Estas son sólo un puñado de las cientos de preguntas posibles que muestran un sistema pútrido que encuentra en la demagogia punitiva su principal aliado.
El sistemático ataque a las garantías individuales que supone cada una de las andanadas “tipo Blumberg” a la que políticos cobardes responden con sumisión, refuerza la concepción de la policía como un sistema cerrado exento de controles, cada vez con mayor poder sobre los ciudadanos; y lo que es peor, la prepara como un grupo de choque contra pobres, jóvenes y otros grupos objeto de miedo de lo que Jauretche llamaba el “medio pelo” argentino.
Deben hacerse cargo los legisladores que firman proyectos de “mano dura” que cuando dan sus mensajes de “dureza” la consecuencia inevitable es ésta. No es creíble que no lo sepan.
Cualquier pibe de una villa sabe que el dedo le apunta a él. Los tienen abonados. En Salta como aquí. Son los que sufren los peores abusos. ¿Quién le enseñó esto a los policías?
Control político de la policía, fuerte control porque no se puede dar un arma en nombre del Estado a alguien que no esté sometido a un fortísimo control, protocolos estrictos de actuación, respeto de los derechos de cada habitante, desarme de la población civil, recuperación de los espacios públicos, inserción social y productiva, en un contexto como el propuesto en el “Acuerdo para la seguridad democrática” constituirían, de aplicarse, políticas inequívocas en el sentido opuesto a las que llevan a tener policías torturadores, y, muy probablemente, con resultados muy superiores en cuanto a reducción de indicadores de delito.
Sin embargo hay que destacar dos aspectos centrales.
Después de casi treinta años de gobiernos electivos y vigencia del estado de derecho es inadmisible continuar con policías que actúan como guardianes de los ricos y poderosos de nuestra sociedad. Con toda la carga de prejuicios, discriminación y abusos que policías con esta impronta cometen en contra de la población. No son los policías los únicos responsables, la autoridad política que fija líneas, prioridades, pautas de acción, tiene la primera responsabilidad en cuanto al marco de valores que se difunde.
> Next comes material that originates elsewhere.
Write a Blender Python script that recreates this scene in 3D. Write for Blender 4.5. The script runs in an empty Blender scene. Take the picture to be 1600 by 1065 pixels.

Derechos humanos como una premisa fundante del accionar de las fuerzas de seguridad. El modo en que suelen presentarse los derechos humanos, como opuestos a la seguridad individual, es una falacia lamentable. Es precisamente lo contrario. El respeto a los derechos humanos es nuestro pacto de convivencia y debe ser garantizados a todos los habitantes. El policía es un actor fundamental para efectivizar este pacto de convivencia. Tenemos que revisar toda la carga de prejuicios de los policías con respecto a distintos grupos de personas que luego son víctimas de abuso. Pobres, jóvenes, prostitutas, travestis, homosexuales, adictos y muchos otros colectivos o identidades conocen bien la saña y el desprecio con que un oficial puede tratar a un ciudadano.
Un Estado que se asume popular, que decide construirse como casa de todos, no puede aceptar que los agentes que operan en su nombre descuiden, maltraten o vulneren derechos de ninguno de sus miembros. La dirigencia política no puede seguir mirando a otro lado o recurriendo a mentiras y engaños flagrantes de tipo “mano dura”. Pero los policías, los agentes, los de la esquina o el patrullero, harían bien en pensarse como actores activos de esta transformación, que supone antes que nada, saberse parte de pueblo, actuando para todos y cada uno, más allá de qué tanto les guste a ellos ese cada uno, y mirarse a sí mismos como servidores públicos. No de los ricos, no de los poderosos, sino de todos y por qué no, más de los más desamparados. Por qué no, un promotor, constructor, efectivizador de los derechos.